Walmart’s problems with gun violence - committed and potential - continue. Newsweek reports this morning that “a man who police said was inspired by the mass shootings on the weekend that claimed 29 lives, was arrested when he entered a Walmart in Florida on Sunday with a weapon and started making threats.”
Let’s be clear about something. If Walmart were to stop selling guns in its stores, it probably would not have much of an impact in terms of mass shootings - the deeply disturbed individuals who traffic in the language of white nationalism and commit unspeakable acts of domestic terrorism would manage to find guns somewhere else.
But, deciding not to sell guns would make a powerful statement … and I have to wonder at what point we all have to start making powerful statements, lest we in any way be complicit in the cowardly and despicable acts being committed in the name of some misguided and deeply disturbed ideology.

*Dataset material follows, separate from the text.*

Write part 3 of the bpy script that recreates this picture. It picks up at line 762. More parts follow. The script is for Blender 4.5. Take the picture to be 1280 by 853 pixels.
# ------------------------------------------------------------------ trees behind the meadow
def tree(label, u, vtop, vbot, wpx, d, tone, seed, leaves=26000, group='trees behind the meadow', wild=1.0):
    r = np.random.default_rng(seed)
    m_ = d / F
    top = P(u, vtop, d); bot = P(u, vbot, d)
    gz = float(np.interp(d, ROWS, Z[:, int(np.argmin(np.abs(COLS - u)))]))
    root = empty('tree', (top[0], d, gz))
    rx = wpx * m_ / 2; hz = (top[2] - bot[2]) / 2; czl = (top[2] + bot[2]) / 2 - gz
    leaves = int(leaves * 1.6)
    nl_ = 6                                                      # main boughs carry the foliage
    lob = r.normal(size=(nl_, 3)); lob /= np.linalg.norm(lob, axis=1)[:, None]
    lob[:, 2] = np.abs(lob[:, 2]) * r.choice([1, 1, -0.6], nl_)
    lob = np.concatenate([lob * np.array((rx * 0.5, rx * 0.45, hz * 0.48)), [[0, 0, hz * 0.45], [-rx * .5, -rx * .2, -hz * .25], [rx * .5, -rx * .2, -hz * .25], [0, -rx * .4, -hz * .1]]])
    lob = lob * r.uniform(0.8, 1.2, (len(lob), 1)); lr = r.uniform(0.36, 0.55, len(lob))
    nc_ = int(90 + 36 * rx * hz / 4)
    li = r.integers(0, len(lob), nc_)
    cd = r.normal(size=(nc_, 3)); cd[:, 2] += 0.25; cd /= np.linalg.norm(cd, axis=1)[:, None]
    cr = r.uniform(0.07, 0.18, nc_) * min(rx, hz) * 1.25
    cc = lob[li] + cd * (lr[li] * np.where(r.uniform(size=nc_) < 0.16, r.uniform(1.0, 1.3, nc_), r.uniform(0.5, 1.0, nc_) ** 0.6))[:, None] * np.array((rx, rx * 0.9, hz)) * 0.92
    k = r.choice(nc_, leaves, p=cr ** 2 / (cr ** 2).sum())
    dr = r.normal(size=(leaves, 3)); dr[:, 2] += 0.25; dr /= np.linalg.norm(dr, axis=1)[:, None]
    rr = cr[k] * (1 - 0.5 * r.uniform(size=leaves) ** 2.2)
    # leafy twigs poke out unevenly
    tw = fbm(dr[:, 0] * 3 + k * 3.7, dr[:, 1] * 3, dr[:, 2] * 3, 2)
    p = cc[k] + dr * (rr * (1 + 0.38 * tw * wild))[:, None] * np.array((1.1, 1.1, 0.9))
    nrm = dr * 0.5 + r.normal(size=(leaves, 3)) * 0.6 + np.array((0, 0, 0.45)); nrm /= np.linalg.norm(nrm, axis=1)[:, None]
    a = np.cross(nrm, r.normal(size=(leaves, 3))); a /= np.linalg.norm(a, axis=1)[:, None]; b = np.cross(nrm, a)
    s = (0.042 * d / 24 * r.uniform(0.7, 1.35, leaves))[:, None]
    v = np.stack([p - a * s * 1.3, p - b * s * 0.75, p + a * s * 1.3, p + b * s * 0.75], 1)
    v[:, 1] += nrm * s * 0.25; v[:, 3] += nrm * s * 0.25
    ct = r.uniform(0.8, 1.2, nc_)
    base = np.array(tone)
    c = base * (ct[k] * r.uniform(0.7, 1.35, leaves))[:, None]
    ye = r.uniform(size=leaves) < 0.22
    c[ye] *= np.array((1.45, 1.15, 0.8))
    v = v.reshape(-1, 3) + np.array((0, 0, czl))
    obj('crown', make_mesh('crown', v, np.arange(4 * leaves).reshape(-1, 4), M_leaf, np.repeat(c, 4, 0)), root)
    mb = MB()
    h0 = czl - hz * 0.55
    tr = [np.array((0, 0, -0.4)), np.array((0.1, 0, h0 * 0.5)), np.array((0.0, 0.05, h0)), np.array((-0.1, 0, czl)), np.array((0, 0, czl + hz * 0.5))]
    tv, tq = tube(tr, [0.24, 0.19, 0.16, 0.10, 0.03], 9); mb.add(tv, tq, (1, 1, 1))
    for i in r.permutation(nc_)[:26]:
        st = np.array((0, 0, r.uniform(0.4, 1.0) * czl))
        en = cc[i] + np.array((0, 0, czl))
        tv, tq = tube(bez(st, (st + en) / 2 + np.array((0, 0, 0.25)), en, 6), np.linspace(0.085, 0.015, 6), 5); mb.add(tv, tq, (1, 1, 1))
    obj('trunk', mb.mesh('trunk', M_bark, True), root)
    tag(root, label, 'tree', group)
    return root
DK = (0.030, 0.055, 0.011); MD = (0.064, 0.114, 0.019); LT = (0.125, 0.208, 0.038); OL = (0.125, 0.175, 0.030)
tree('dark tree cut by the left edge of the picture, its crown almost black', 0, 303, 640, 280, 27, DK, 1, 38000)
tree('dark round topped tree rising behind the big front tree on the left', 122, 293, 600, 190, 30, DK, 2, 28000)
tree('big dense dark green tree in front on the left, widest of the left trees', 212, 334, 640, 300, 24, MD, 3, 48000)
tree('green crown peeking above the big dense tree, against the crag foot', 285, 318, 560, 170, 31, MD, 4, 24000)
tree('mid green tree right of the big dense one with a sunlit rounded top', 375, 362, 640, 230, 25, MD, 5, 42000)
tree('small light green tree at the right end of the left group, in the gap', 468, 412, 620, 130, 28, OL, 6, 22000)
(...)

It might even be more than that. In his New York Times column today, composed as an open letter to Walmart CEO Doug McMillon, Andrew Ross Sorkin writes that there are meaningful steps that Walmart could take:
“You could threaten gun makers that you will stop selling any of their weapons unless they begin incorporating fingerprint technology to unlock guns, for example. You could develop enhanced background checks and sales processes and pressure gun makers to sell only to retailers that follow those measures.
“You have leverage over the financial institutions that offer banking and financing services to gun makers and gun retailers as well as those that lend money to gun buyers. You could use your heft to influence banks and credit card systems to change their processes around tracking gun sales. They have none.”
He goes on:
“It would be easy for you, and other chief executives, to argue that controlling the gun violence epidemic is Washington’s responsibility, not yours. But in an era of epic political dysfunction, corporate executives have a chance to fill that leadership vacuum … The 22 people who died in your store this past weekend deserve more than words of consolation to their families. They deserve a leader who is going to work to make sure it never happens again.”
A friend of mine wrote me an email over the weekend after the El Paso and Dayton shootings about how “the ugly world has come to our doorstep.” It is true. This is something that retailers have to think about, and for which they have to prepare. They need to know, and to communicate throughout their organizations, how to keep their people safe. How to respond when such an event occurs.
Every school in this country has active shooter drills, so the teachers and students alike know how what to do. They think about when the moment happens, not if. Now retailers have to start thinking and acting the same way, because the ugly world is at their doorstep.
There is a creeping darkness in the country, invading places like schools and retailers and movie theaters and concerts and community festivals - where people congregate and where innocents used to feel both safe and safety in numbers. Maybe it is up to all of us to shine a little light.